Reporters huddled around officials from USATF, the B.A.A. and NYRR in the corridors of the IUPUI Natatorium to hear the announcement that the U.S. Olympic Marathon Trials for the 2008 Games in Beijing would be held in New York City and Boston.
The announcement, driven out of the track stadium by a thunderstorm which swept through Indianapolis and forced evacuation of the stadium, marked several shifts from recent marathon trials, the most obvious perhaps being the size of the venues. In recent Olympiads, the Trials have been held in small or mid-sized cities as one-time events. These races will be held in conjunction with the mega marathons held annually in these cities. The men's trials will be in New York on the weekend of the 2007 ING New York City Marathon, and the women's in Boston the day before the 2008 B.A.A. Boston Marathon.
A related result of this is the projected media attention on the Trials. "We have 1,000 credentialed media in Boston for Marathon Weekend," explained B.A.A. Executive Director Guy Morse. "This is the right time to make the move to the major stages and the major cities," concurred NYCM race director Mary Wittenberg.
Another quirk is the scheduling. While the men's date in New York is not yet set - the bid was based on a Friday morning race before the Sunday morning NYCM, but television opportunities might move the race to Saturday - it will be 41 weeks before the Olympic marathon in Beijing. Wittenberg observed that this was judged to produce the best possible team for the Olympics; in 2004, for example, the time frame between the men's Trials and the Olympic marathon was the longest it had ever been, historically, and that produced the men's first medal in 28 years.

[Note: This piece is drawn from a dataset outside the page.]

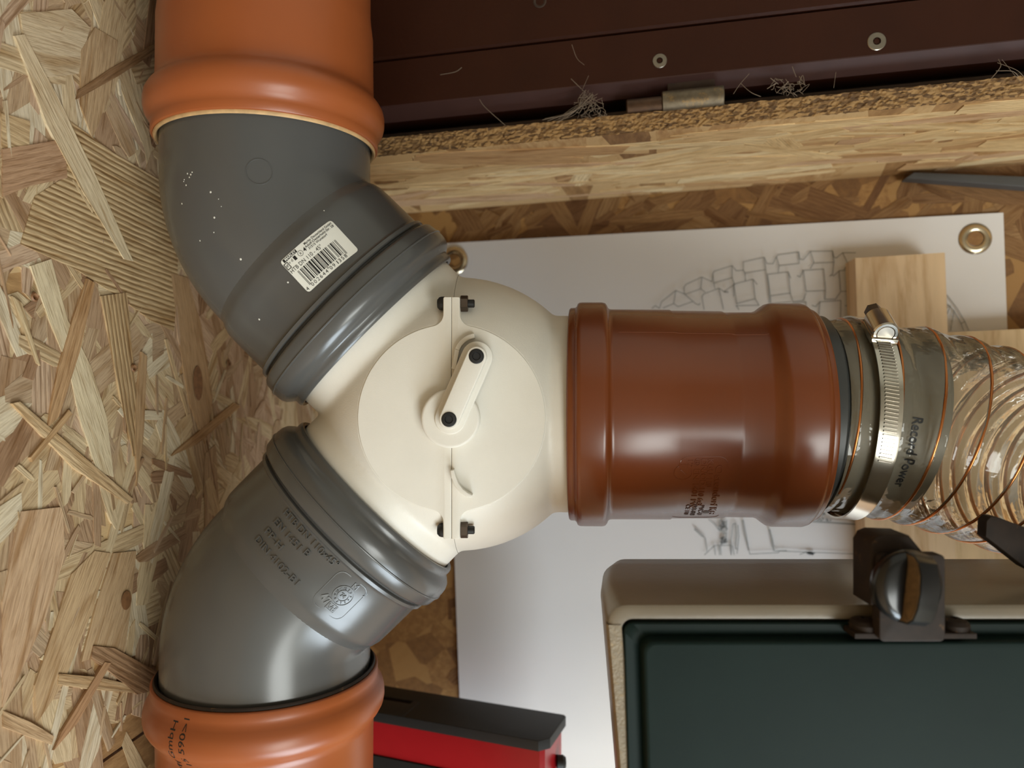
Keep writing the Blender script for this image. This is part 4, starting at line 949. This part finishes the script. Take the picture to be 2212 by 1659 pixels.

"We were also looking at the Japanese model," she explained, pointing out the Japan's fall and winter marathons had produced multiple World Championship and Olympic marathon medalists in recent years, including the last two women's Olympic gold medals.
The timing would also allow shorter-distance specialists like Dathan Ritzenhein, Matt Gonzales, Fernando Cabada or Ian Dobson, none of whom have run marathons so far, to run the marathon Trials and recover in time to race well at the track Trials in 2008. Qualifying times have been added to allow men to run the Trials as a debut marathon with a 5,000m track time of 13:40 or a 10,000m time of 28:45; women could enter with a 10,000m mark of 33:00 or faster. Olympic qualifying standards have not yet been announced by the IAAF.
Neither race will follow the point-to-point courses made famous by the city marathons; instead, new multi-loop courses have been designed. New York's will include multiple loops in Central Park; Boston will start with a loop around that city's historic downtown before running several laps of a loop on the Charles River patterned on the course of the Tufts 10k.
Morse pointed out that the cooperation already in place between the races, both part of the World Marathon Majors circuit, would be another aspect of the Trials.
"This is going to be a wonderful celebration of American distance runners at a time when they can compete with the best in the world," said Wittenberg. "It's bigtime, and it's the right time."
Posted by Parker Morse at 4:09 p.m. | Tags: Press Releases
David commented, on August 24, 2006 at 8:01 p.m.:
I don't think permitting a runner who has run 13:40 or 28:45 and has not legitimately qualified for the marathon trials is fair or the right thing to do. These times do not prove that a runner can run a competitive race. This decision must have been determined by a non runner. If you are going to pick times out of thin air you should just open the field to anyone who wants to run the marathon trials. That includes the one hour 10k runner.